The recent models do get quite warm, especially Pi 4, but the Pi 1 with an overclock has not gone over 50C in this setup, and that's at a constant 100% CPU usage.


That's a very reasonable temperature I'd say for 100% usage. When I was running a Pihole; I don't recall if it was on a 3B or 3B+ but it would idle at ~55C.

This gives me an idea; I might see if I can run some thermal testing on all of the Pis I have using my Flir to get some thermal images and put together a little write-up.
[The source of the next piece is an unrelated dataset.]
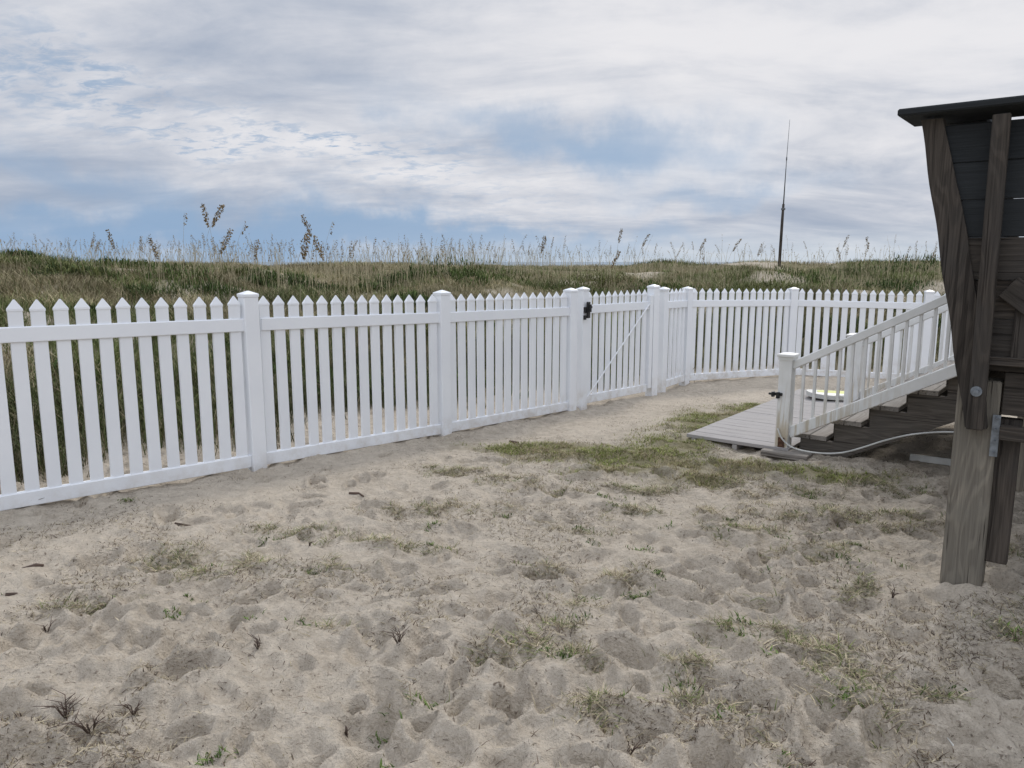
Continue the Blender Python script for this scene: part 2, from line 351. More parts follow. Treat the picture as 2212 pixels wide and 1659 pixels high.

I've done a bit of experimentation previously when I'd build a little 1U server case with 3 Pi 4B in and added a custom fan controller (using an ESP32) to stick in my network rack, and it was running Kubernetes, but I didn't keep it long.


Someone has already done it for you: https://www.hackster.io/news/raspberry-pi-4-firmware-updates...

For RPI4, firmware update is requried to improve rpi performance and decrease temps.


Nice; my experimentation was actually before this (and I posted it to the RPi forums), the firmware updates _did_ make a measurable difference but I decommissioned the setup shortly after testing it.

EDIT: What that post is missing, is a comparison of all generations of the Pi; We know the Pi4 is hot, but I haev every previous generation sitting in the drawer, might be interesting (for me at least) to do some comparison.


My RPI4 sits in a closet. 67 max temp, usually 57. I got the heatsink-enclosure. And I haven't myself made the firmware update - I may still have the bad one.